Officiellement, Paris se range derrière la communauté internationale et soutient al-Sarraj. Mais cette initiative française conduit à s’interroger sur le rôle que pourrait jouer le maréchal Haftar (ancien officier de Kadhafi exilé aux États-Unis en 1983) dont les troupes sont soupçonnées d’exactions sommaires, notamment à Benghazi.
Paris espère une déclaration conjointe
« Nous souhaitons que demain une déclaration conjointe soit agréée entre les deux protagonistes », souligne l’Élysée auprès Reuters. « Ça serait la première fois que les deux acceptent sur un document simple mais constructif de se mettre d’accord sur cette période de transition politique ».
Si L’Élysée reconnait que « la déclaration conjointe est toujours en cours de discussion » et que « ce n’est pas simple », Paris espère notamment voir inscrire dans la déclaration le rejet de toute solution militaire à la crise libyenne, ce qui pourrait passer par une mention « de la cessation des hostilités au moins pour tout ce qui ne relève pas de la lutte contre le terrorisme ».
Il est toutefois peu probable que cette entrevue débouche sur une avancée concrète du fait des antagonismes entre les deux parties. Le Gouvernement d’union nationale (GNA), installé à Tripoli, reste contesté par le Parlement de Tobrouk, à l’Est, et peine à unifier les différentes forces politiques derrière lui.
Début mai, à l’initiative des Émirats arabes unis, et après une rencontre avortée en février organisée par l’Égypte, les deux protagonistes du conflit s’étaient vus à Abu Dhabi. Une première depuis janvier 2016. Ils n’avaient toutefois annoncé aucune mesure concrète.
Macron très critique de l’opération française en Libye en 2011
À travers cette action, Paris cherche manifestement à faire oublier les erreurs diplomatiques du passé. Dans une interview au quotidien Le Monde fin juin, le ministre français des Affaires étrangères Jean-Yves Le Drian avait affirmé que « la Libye (était) une priorité du chef de l’État » français. Dans le même temps, Emmanuel Macron avait laissé entendre que l’intervention militaire française de 2011 en Libye avait été une erreur.

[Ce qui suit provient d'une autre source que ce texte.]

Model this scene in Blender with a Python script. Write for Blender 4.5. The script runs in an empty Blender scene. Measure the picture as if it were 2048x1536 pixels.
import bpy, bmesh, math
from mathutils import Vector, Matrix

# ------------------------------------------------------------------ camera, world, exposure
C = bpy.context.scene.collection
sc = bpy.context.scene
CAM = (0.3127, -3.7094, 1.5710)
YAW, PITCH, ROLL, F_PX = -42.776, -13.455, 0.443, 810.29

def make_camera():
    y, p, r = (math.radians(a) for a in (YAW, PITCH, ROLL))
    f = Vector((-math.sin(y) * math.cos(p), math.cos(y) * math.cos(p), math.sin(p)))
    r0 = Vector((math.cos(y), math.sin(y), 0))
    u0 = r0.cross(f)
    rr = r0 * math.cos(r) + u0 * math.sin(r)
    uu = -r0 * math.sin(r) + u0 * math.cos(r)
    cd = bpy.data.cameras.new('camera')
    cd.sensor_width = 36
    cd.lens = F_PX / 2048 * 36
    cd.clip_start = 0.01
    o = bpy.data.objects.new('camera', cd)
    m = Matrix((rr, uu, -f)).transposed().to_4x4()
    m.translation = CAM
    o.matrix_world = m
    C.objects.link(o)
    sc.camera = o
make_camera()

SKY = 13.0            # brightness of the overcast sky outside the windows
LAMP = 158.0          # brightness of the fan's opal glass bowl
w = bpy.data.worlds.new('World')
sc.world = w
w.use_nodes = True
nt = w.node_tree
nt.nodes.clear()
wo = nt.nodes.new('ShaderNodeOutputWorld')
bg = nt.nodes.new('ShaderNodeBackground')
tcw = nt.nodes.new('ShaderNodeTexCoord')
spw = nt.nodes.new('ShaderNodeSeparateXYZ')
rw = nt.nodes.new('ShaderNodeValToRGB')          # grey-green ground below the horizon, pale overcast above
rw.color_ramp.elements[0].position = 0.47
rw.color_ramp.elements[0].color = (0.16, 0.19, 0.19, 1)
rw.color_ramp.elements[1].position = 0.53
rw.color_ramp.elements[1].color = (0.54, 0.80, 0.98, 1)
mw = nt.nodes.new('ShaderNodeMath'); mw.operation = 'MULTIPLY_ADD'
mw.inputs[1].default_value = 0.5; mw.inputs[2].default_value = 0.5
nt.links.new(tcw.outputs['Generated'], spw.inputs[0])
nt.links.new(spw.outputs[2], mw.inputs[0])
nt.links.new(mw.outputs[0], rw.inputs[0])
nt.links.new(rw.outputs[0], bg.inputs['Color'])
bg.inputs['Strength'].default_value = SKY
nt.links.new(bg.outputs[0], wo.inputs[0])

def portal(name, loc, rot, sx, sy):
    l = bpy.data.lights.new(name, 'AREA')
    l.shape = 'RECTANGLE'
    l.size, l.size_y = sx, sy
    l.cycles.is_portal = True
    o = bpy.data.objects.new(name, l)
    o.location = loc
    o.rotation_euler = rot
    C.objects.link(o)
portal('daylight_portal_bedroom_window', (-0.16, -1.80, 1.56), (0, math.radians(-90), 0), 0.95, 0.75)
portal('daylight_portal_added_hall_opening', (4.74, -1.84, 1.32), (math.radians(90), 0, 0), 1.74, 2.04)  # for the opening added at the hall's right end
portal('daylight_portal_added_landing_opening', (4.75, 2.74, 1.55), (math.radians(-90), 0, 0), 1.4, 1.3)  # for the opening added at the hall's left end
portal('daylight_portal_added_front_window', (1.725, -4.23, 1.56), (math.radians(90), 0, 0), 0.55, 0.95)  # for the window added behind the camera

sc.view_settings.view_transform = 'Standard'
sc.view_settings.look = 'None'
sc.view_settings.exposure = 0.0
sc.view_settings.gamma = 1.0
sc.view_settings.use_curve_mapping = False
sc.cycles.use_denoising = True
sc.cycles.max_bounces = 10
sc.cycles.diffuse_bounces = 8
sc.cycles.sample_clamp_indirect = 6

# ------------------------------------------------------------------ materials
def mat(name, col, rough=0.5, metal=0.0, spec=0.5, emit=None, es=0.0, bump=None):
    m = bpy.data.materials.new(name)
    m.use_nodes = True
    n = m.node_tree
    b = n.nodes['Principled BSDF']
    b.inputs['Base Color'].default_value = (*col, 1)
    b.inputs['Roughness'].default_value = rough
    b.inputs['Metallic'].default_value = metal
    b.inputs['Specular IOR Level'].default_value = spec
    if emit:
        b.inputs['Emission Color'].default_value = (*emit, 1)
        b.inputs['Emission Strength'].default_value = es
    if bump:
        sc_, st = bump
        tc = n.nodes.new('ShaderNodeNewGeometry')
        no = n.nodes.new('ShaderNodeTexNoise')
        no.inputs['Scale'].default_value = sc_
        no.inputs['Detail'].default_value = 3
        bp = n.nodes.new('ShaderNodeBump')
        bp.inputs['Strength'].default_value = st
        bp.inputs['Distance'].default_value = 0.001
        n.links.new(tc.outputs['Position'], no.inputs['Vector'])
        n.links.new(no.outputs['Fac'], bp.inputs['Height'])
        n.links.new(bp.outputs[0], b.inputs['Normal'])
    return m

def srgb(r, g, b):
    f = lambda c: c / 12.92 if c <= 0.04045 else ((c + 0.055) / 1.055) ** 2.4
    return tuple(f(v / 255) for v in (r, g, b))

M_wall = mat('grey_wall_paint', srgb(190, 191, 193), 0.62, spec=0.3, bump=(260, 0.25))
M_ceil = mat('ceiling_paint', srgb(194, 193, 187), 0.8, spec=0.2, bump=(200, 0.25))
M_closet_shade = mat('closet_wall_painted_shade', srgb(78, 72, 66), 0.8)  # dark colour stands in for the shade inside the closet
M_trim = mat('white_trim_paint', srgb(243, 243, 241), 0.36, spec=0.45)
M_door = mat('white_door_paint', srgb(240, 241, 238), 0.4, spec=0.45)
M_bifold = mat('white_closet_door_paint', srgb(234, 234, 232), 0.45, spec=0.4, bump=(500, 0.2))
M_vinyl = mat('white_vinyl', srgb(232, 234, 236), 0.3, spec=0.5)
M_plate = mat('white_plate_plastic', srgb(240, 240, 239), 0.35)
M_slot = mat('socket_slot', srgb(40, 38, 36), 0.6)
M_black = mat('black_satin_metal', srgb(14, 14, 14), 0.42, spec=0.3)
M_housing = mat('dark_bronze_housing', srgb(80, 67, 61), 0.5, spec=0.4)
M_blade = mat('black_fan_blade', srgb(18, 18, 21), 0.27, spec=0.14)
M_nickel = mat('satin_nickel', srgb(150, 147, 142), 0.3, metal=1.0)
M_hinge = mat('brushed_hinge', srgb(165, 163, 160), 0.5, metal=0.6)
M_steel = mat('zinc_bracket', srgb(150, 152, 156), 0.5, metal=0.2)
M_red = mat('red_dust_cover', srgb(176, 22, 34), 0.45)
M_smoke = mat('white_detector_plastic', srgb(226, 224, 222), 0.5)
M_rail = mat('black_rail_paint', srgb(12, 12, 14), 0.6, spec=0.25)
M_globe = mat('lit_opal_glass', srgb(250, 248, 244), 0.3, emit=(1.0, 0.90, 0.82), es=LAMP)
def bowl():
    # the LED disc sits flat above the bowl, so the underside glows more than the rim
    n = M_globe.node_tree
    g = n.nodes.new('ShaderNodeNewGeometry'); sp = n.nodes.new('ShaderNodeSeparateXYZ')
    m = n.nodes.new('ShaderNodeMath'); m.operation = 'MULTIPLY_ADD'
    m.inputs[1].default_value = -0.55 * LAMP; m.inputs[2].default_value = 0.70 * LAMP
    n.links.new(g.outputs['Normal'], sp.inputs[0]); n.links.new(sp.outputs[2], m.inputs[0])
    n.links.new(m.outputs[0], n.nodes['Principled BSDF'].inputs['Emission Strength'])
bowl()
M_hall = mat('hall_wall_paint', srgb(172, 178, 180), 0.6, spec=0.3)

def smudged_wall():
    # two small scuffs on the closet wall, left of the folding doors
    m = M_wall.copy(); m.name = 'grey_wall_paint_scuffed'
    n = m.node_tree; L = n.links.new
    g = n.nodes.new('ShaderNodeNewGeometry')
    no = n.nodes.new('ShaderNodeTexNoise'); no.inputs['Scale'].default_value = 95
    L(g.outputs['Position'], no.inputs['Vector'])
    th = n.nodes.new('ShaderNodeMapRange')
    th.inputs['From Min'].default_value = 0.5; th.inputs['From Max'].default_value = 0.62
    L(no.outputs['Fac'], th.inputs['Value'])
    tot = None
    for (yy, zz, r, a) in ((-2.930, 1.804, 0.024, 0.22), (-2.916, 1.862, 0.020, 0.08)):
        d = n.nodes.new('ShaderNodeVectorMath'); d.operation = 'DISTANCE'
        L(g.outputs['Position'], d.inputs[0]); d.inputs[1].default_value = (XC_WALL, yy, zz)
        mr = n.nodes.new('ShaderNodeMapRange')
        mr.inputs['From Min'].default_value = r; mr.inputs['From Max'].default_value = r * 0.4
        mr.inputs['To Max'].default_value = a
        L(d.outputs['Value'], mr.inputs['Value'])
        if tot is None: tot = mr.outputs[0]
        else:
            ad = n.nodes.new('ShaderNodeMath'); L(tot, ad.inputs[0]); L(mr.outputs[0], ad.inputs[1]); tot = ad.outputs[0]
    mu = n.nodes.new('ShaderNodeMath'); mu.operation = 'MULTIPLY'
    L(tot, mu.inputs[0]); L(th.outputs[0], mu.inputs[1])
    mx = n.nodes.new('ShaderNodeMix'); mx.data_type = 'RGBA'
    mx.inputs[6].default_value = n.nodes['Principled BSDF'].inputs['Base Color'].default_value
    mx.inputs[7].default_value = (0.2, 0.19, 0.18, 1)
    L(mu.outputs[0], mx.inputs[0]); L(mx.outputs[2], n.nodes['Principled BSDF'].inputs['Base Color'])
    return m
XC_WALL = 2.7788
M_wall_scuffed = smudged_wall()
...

« Avec moi, ce sera la fin d’une forme de néoconservatisme importée en France depuis dix ans. La démocratie ne se fait pas depuis l’extérieur à l’insu des peuples. La France n’a pas participé à la guerre en Irak et elle a eu raison. Et elle a eu tort de faire la guerre de cette manière en Libye. Quel fut le résultat de ces interventions ? Des États faillis dans lesquels prospèrent les groupes terroristes », expliquait le chef de l’État dans un entretien commun accordé à huit journaux européens.
Les propos du président Macron, au cours de cet entretien, visent directement la présidence de Nicolas Sarkozy. En mars 2011, il engage la France dans une opération militaire en Libye visant à restaurer l’image diplomatique de l’Hexagone ternie au début des printemps arabes et à accroître l’influence française en Afrique du nord en période préélectorale. Mais rien ne se passe comme prévu : l’opération est mal préparée, pour ne pas dire improvisée, et sera un échec. La chute de Kadhafi met un terme à la très fragile unité nationale existante et le pays bascule dans la guerre civile, puis devient par la suite un bastion de l’État islamique.
L’indécision manifestée sous la présidence de François Hollande et l’abandon du dossier pendant cette période sont aussi dans le viseur d’Emmanuel Macron. « 2011 a laissé des traces (…) Nous voyons toutes les conséquences dramatiques, et malheureusement, les faits parlent. Il y a eu une intervention par des frappes aériennes, mais il n’y a pas eu de suites politiques, et on est [aujourd’hui] dans une situation de chaos », avait déclaré Jean-Marc Ayrault en mars 2016, en guise d’aveu d’impuissance.